EXERCISE DESCRIPTION: Give back exactly the lines from the beginning of the listing below to the line holding "orange board', 'peg')", both ends included; the pictures stay out.

GIVEN DATA:
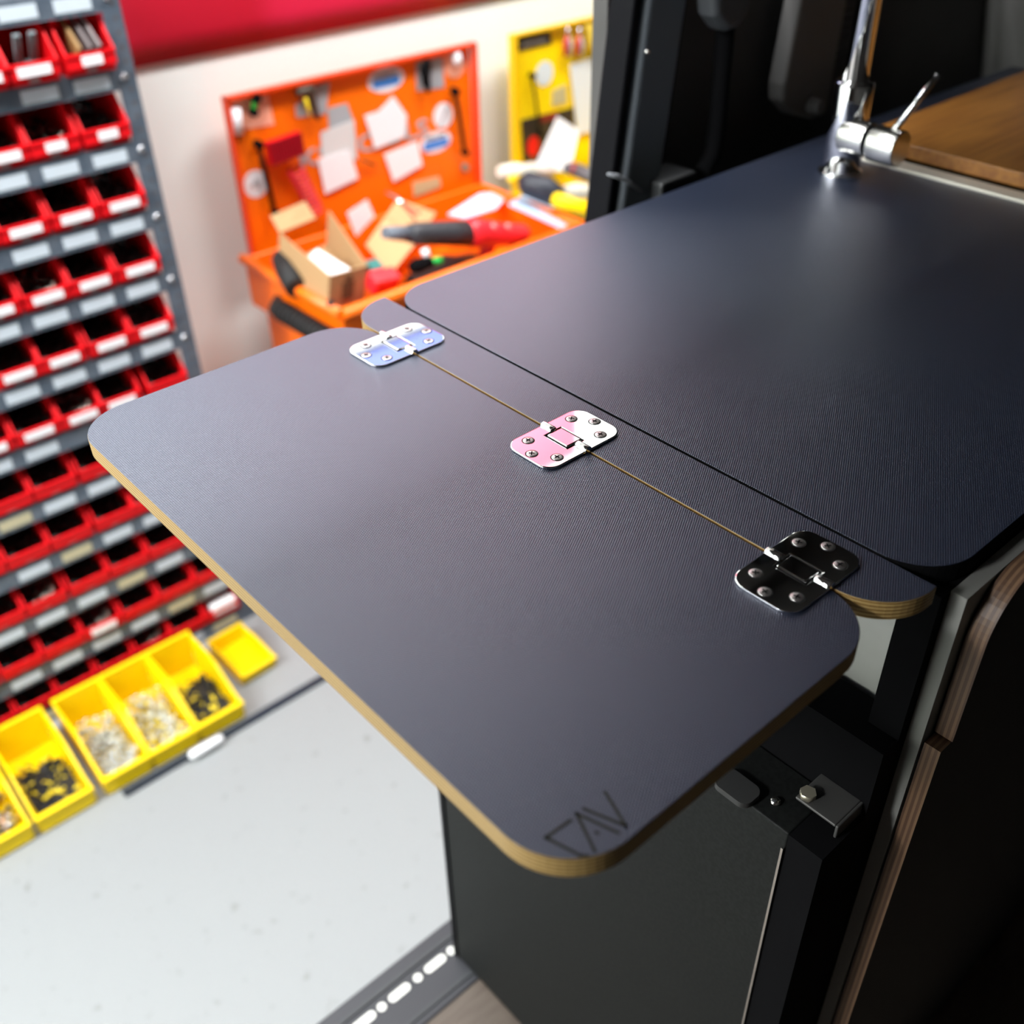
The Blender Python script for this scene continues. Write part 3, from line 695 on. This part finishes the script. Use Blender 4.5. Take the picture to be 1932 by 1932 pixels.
tag(link('board_peg', bm, mat('brown_peg', (.12, .03, .0), .6)), 'small dark peg in the middle of the orange board', 'peg')

# things in the tray
def quad3(name, pts, m, label, cat, th=.002, parent=None, grp=None):
    bm = B(); P_ = [Vector(p) for p in pts]; nrm = (P_[1]-P_[0]).cross(P_[2]-P_[0]).normalized()*th/2
    lo = [bm.verts.new(p-nrm) for p in P_]; hi = [bm.verts.new(p+nrm) for p in P_]; n = len(P_)
    bm.faces.new(lo[::-1]); bm.faces.new(hi)
    for i in range(n): bm.faces.new((lo[i], lo[(i+1) % n], hi[(i+1) % n], hi[i]))
    o = link(name, bm, m, parent)
    if cat: tag(o, label, cat, grp)
    elif label: o['label'] = label
    return o
def P3(x, y, Y): return at(x, y, 1, Y)
# open cardboard box leaning in the left end of the tray
t2 = thing('cardboard_box', 'open brown cardboard box with raised flap in the left end of the orange trolley', 'box', P3(640, 575, 1.87))
fl_, fr_, bl_, br_ = P3(622, 520, 1.88), P3(692, 500, 1.885), P3(528, 440, 2.10), P3(620, 398, 2.12)
dn = Vector((-.01, .012, -.085))
quad3('box_end', [fl_, fr_, fr_+dn, fl_+dn], kraft, None, None, .003, t2)
quad3('box_side', [fl_, bl_, bl_+dn, fl_+dn], kraft, None, None, .003, t2)
quad3('box_side', [fr_, br_, br_+dn, fr_+dn], kraft, None, None, .003, t2)
quad3('box_base', [fl_+dn, fr_+dn, br_+dn, bl_+dn], kraft, None, None, .003, t2)
quad3('box_flap', [bl_, P3(510, 408, 2.14), P3(575, 380, 2.15), P3(596, 412, 2.12)], kraft, None, None, .003, t2)
mm = (fl_+fr_)/2; e1 = (fr_-fl_).normalized(); dnn = dn.normalized(); nrm = e1.cross(dnn).normalized()
nrm = nrm if nrm.y < 0 else -nrm
bm = B(); obox(bm, mm+dn*.55+nrm*.0022, e1, dnn, nrm, .016, .022, .0006); obox(bm, mm+dn*.2+nrm*.0022, e1, dnn, nrm, .009, .006, .0006)
link('box_print', bm, mat('kraft_print', (.12, .07, .03), .8), t2)
quad3('folded_sheet', [P3(598, 470, 1.99), P3(640, 500, 1.95), P3(660, 508, 1.92), P3(628, 540, 1.91), P3(612, 525, 1.93), P3(575, 490, 2.0)], paper, 'white folded sheet inside the cardboard box', 'sheet', .002)
a, c = P3(528, 478, 2.13), P3(560, 545, 2.00)
t2 = thing('tape_roll', 'black padded handle sticking out left of the cardboard box', 'handle', c)
bm = B(); tube(bm, [a, a+(c-a)*.15, a+(c-a)*.5, c], [.012, .026, .030, .026], 18); link('grip', bm, rubber, t2)
flat_pts = [P3(690, 462, 2.10), P3(750, 376, 2.27), P3(822, 402, 2.22), P3(800, 440, 2.12), P3(735, 520, 1.97)]
quad3('cardboard_sheet', flat_pts, mat('light_kraft', (.60, .36, .17), .8), 'light brown cardboard sheet leaning in the orange trolley behind the power tool', 'cardboard', .003)
flat('paper_note', [(655, 402), (693, 377), (707, 408), (672, 446)], 2.20, paper, 'small white note standing low in front of the orange board beside the cardboard sheet', 'note')
# heat gun
t2 = thing('heat_gun', 'red and black heat gun with grey nozzle lying across the orange trolley', 'heat gun', P3(880, 445, 1.93))
hy = 1.93
bm = B(); tube(bm, [P3(725, 439, hy), P3(773, 441, hy)], [.0135, .019], 20); link('nozzle', bm, mat('nozzle_grey', (.12, .14, .17), .6), t2)
bm = B(); tube(bm, [P3(771, 441, hy), P3(785, 441, hy), P3(850, 440, hy), P3(885, 440, hy)], [.021, .026, .030, .032], 24); link('barrel', bm, mat('tool_black', (.03, .03, .035), .5), t2)
rp = mat('tool_red', (.80, .02, .03), .35)
bm = B(); tube(bm, [P3(878, 440, hy), P3(890, 438, hy), P3(915, 440, hy), P3(950, 443, hy), P3(985, 440, hy), P3(996, 438, hy)], [.030, .037, .034, .028, .024, .012], 24); bd = link('housing', bm, rp, t2)
bm = B(); tube(bm, [P3(925, 448, hy), P3(918, 475, hy+.01), P3(905, 500, hy+.02)], [.022, .019, .018], 18); link('grip', bm, rp, t2)
for x, y in ((935, 428), (962, 428)):
    p = P3(x, y, hy-.032); bm = B(); cyl(bm, p+Vector((0, .012, 0)), p, .006, n=16); link('button', bm, mat('tool_grey', (.35, .3, .3), .5), bd)
bm = B(); tube(bm, [P3(962, 466, hy-.012), P3(992, 452, hy-.014)], [.008, .011], 14); link('cord_end', bm, black, t2)
# dark soft things under it
bm = B(); bmesh.ops.create_icosphere(bm, subdivisions=4, radius=1)
for v in bm.verts:
    nn = math.sin(v.co.x*7+v.co.y*3)*.08+math.sin(v.co.z*9+v.co.x*5)*.06; v.co *= (1+nn); v.co = Vector((v.co.x*.13, v.co.y*.075, v.co.z*.045))
bm.transform(Matrix.Translation(Vector((1.50, 1.955, .848)))); tag(link('cloth_bag', bm, mat('bag_black', (.01, .012, .011), .45), smooth=True), 'crumpled black bag lying in the orange trolley under the heat gun', 'bag')
t2 = thing('spray_bottle', 'black bottle with green cap lying in the orange trolley below the heat gun', 'bottle', P3(800, 500, 1.88))
a, c = P3(775, 505, 1.885), P3(812, 494, 1.885)
bm = B(); tube(bm, [a, a+(c-a)*.3, c], [.012, .018, .014], 16); link('bottle', bm, black, t2)
bm = B(); e_ = P3(832, 491, 1.885); cyl(bm, c, e_, .009, n=14); link('cap', bm, mat('green_cap', (.0, .55, .08), .4), t2)
bm = B(); tube(bm, [P3(800, 470, 1.90), P3(806, 485, 1.89)], .009, 12); tag(link('glove_cuff', bm, paper), 'small white capped stub between heat gun and black bottle', 'cap')
t2 = thing('hand_tool', 'red tool with teal end lying between box and black bag in the trolley', 'tool', P3(715, 525, 1.87))
bm = B(); obox(bm, P3(722, 530, 1.875), (1, 0, -.1), (0, 1, .5), (.1, -.5, 1), .036, .020, .022); bevel(link('red_body', bm, rp, t2), .006)
bm = B(); obox(bm, P3(704, 507, 1.905), (1, 0, -.1), (0, 1, .5), (.1, -.5, 1), .018, .016, .016); bevel(link('teal_end', bm, mat('teal', (.02, .16, .14), .5), t2), .004)
t2 = thing('long_nose_pliers', 'small pliers with red grips leaning on the cardboard sheet', 'pliers', P3(765, 390, 2.14))
bm = B(); tube(bm, [P3(728, 362, 2.2), P3(750, 376, 2.17), P3(765, 390, 2.14)], [.003, .006, .007], 10); link('jaws', bm, steel, t2)
for c_ in ((784, 415), (792, 402)):
    bm = B(); tube(bm, [P3(765, 390, 2.14), P3(*c_, 2.10)], [.005, .004], 8); link('grip', bm, mat('pliers_red', (.45, .08, .04), .5), t2)
quad3('paper_stack', [P3(845, 405, 2.05), P3(905, 366, 2.2), P3(966, 362, 2.22), P3(935, 395, 2.08), P3(880, 412, 2.02)], mat('paper_bluish', (.55, .64, .76), .7), 'white and blue printed papers at the right end of the orange trolley', 'papers', .004)
bm = B()
for i in range(3):
    a = P3(868+i*14, 402-i*3, 2.055); c = P3(925+i*8, 370-i*1, 2.19)
    obox(bm, (a+c)/2+Vector((0, -.004, .004)), c-a, (0, .3, 1), (c-a).cross(Vector((0, .3, 1))), (c-a).length/2, .0006, .002)
bm.free()

# ------------------------------------------------------------------ yellow tool trolley
t = thing('tool_trolley', 'yellow tool trolley with raised board, partly hidden by the van pillar', 'tool trolley', (2.4, 2.05, 0))
ylw = mat('yellow_paint', (.95, .66, .0), .4)
bm = B(); prism(bm, [(2.035, .82), (2.78, .82), (2.78, 1.284), (2.035, 1.284)], 1, BY, BY+.012); yb = link('pegboard_lid', bm, ylw, t)
bm = B(); box(bm, 2.02, 2.035, BY-.02, BY+.002, .80, 1.29); box(bm, 2.035, 2.78, BY-.02, BY, 1.284, 1.29); link('lid_frame', bm, mat('yellow_frame', (.85, .50, .0), .4), yb)
X0 = 1.985
bm = B(); box(bm, X0, 2.75, 1.84, 1.852, .74, .86); box(bm, X0, X0+.012, 1.852, 2.27, .74, .86); box(bm, X0+.012, 2.75, 1.852, 2.27, .74, .752); box(bm, X0+.012, 2.75, 2.258, 2.27, .752, .86); box(bm, 2.738, 2.75, 1.852, 2.258, .752, .86)
bevel(link('tray', bm, ylw, t), .003)
bm = B(); box(bm, X0+.02, 2.73, 1.87, 2.26, .12, .739); link('cabinet_body', bm, ylw, t)
for x in (X0+.08, 2.67):
    for y in (1.92, 2.2):
        bm = B(); cyl(bm, (x-.015, y, .06), (x+.015, y, .06), .0595, n=24); link('castor', bm, rubber, t)
s = plate('name_plate', [(974, 72), (1038, 60), (1041, 82), (977, 97)], BY-.003, kst, .0028, yb)
p = at(1008, 78, 1, BY)
text('plate_lettering', 'performance', .0175, wst, s, (p.x, BY-.0036, p.z), ext=.0003, sx=1.0)
Y2 = BY-.001
s = disc('round_sticker', 1027, 139, .034, mat('sticker_pale', (.62, .68, .72), .5), Y2, yb)
s = plate('poster', [(984, 227), (1081, 203), (1086, 262), (1082, 300), (988, 306)], BY-.003, mat('poster_black', (.02, .015, .015), .5), .0028, yb)
plate('poster_red_band', [(1022, 218), (1052, 210), (1052, 222), (1022, 232)], BY-.0045, mat('poster_red', (.22, .01, .01), .5), .0012, s)
disc('poster_red_shape', 1006, 276, .030, red, BY-.0035, s, .8)
plate('grey_sticker', [(1043, 172), (1068, 160), (1070, 195), (1042, 200)], BY-.003, mat('sticker_tan', (.45, .40, .22), .5), .0028, yb)
flat('paper_sheet', [(1076, 122), (1148, 100), (1150, 240), (1090, 254)], BY-.010, mat('paper_cool', (.66, .70, .74), .7), 'large pale paper sheet hanging on the yellow board beside the van pillar', 'paper', .002)
rod('allen_key', [(1004, 142), (1012, 200), (1019, 255)], BY-.015, .0042, black, 'long thin black tool hanging over the yellow board', 'hex key')
for i, (px, lb) in enumerate(((1071, 'red and grey pliers hanging left of its twin on the yellow board'), (1093, 'red and grey pliers hanging right of its twin on the yellow board'))):
    t2 = thing('pliers', lb, 'pliers', at(px, 90, 1, BY-.02), group='pliers on the yellow board')
    bm = B(); tube(bm, [at(px, 52, 1, BY-.018), at(px+1, 66, 1, BY-.018)], [.004, .008], 10); link('jaws', bm, steel, t2)
    for dx in (-4, 5):
        bm = B(); tube(bm, [at(px, 64, 1, BY-.018), at(px+dx, 84, 1, BY-.018), at(px+dx*.8, 106, 1, BY-.018)], [.005, .008, .006], 10); link('grip', bm, mat('grip_red', (.5, .02, .03), .4) if dx < 0 else mat('grip_grey', (.42, .38, .38), .4), t2)
bm = B(); a, c = at(1112, 45, 1, BY-.02), at(1122, 88, 1, BY-.02); d = c-a
tube(bm, [a+d*(i/80)+Vector((math.cos(i*.785), math.sin(i*.785), 0))*.016 for i in range(81)], .003, 6)
tag(link('coiled_cable', bm, mat('yellow_cable', (.75, .55, .05), .4)), 'thin yellow coiled cable at the top of the yellow board', 'cable')
# on the yellow trolley tray
quad3('white_card', [P3(1052, 220, 2.24), P3(1092, 246, 2.24), P3(1075, 325, 2.18), P3(1008, 318, 2.18)], paper, 'white folded card standing on the yellow trolley', 'card', .002)
t2 = thing('staple_gun', 'black and yellow handled tool lying on the yellow trolley', 'hand tool', P3(1050, 385, 1.95))
bm = B(); tube(bm, [P3(978, 345, 2.05), P3(990, 345, 2.04), P3(1030, 358, 2.0), P3(1052, 372, 1.97), P3(1058, 378, 1.96)], [.014, .032, .036, .030, .020], 18); link('head', bm, mat('tool_navy', (.012, .015, .025), .5), t2)
bm = B(); tube(bm, [P3(1042, 374, 1.96), P3(1050, 377, 1.95), P3(1150, 412, 1.86)], [.012, .021, .021], 16); link('handle', bm, yellow, t2)
bm = B(); tube(bm, [P3(1045, 392, 1.96), P3(1150, 430, 1.87)], .010, 12); link('underside', bm, rubber, t2)
t2 = thing('torch', 'dark grey cylindrical torch with a red ring behind the staple gun', 'torch', P3(1100, 330, 2.1))
bm = B(); tube(bm, [P3(1068, 318, 2.12), P3(1078, 318, 2.12)], [.014, .018], 16); tube(bm, [P3(1084, 320, 2.11), P3(1160, 350, 2.02)], .020, 16); link('barrel', bm, mat('torch_grey', (.09, .08, .085), .45), t2)
bm = B(); tube(bm, [P3(1077, 318, 2.12), P3(1085, 321, 2.11)], .0195, 16); link('red_ring', bm, mat('ring_red', (.30, .02, .02), .45), t2)
quad3('blue_cloth', [P3(960, 385, 2.02), P3(1000, 362, 2.15), P3(1150, 415, 2.0), P3(1150, 440, 1.86), P3(1105, 446, 1.84), P3(1060, 430, 1.87)], mat('light_blue_cloth', (.42, .56, .74), .8), 'light blue folded cloth spread at the corner of the yellow trolley', 'cloth', .006)
for i, (x, y, yy, r, cc, lb) in enumerate(((1088, 360, 2.03, .022, (.62, .58, .48), 'beige rolled cloth under the torch'), (1002, 320, 2.2, .02, (.75, .62, .55), 'pinkish crumpled wrapper behind the black tool head'), (968, 322, 2.2, .022, (.70, .66, .55), 'cream coloured roll at the left end of the yellow trolley'))):
    bm = B(); c = P3(x, y, yy); tube(bm, [c-Vector((.05, 0, -.01)), c, c+Vector((.06, -.03, -.01))], [r*.7, r, r*.8], 12); tag(link('rolled_cloth', bm, mat('roll%d' % i, cc, .8)), lb, 'roll')
bm = B(); tube(bm, [P3(962, 338, 2.13), P3(985, 334, 2.15)], .008, 10); tag(link('yellow_stub', bm, yellow), 'short yellow rod end left of the black tool head', 'rod')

ANSWER TO THIS PROBLEM:
The Blender Python script for this scene continues. Write part 3, from line 695 on. This part finishes the script. Use Blender 4.5. Take the picture to be 1932 by 1932 pixels.
tag(link('board_peg', bm, mat('brown_peg', (.12, .03, .0), .6)), 'small dark peg in the middle of the orange board', 'peg')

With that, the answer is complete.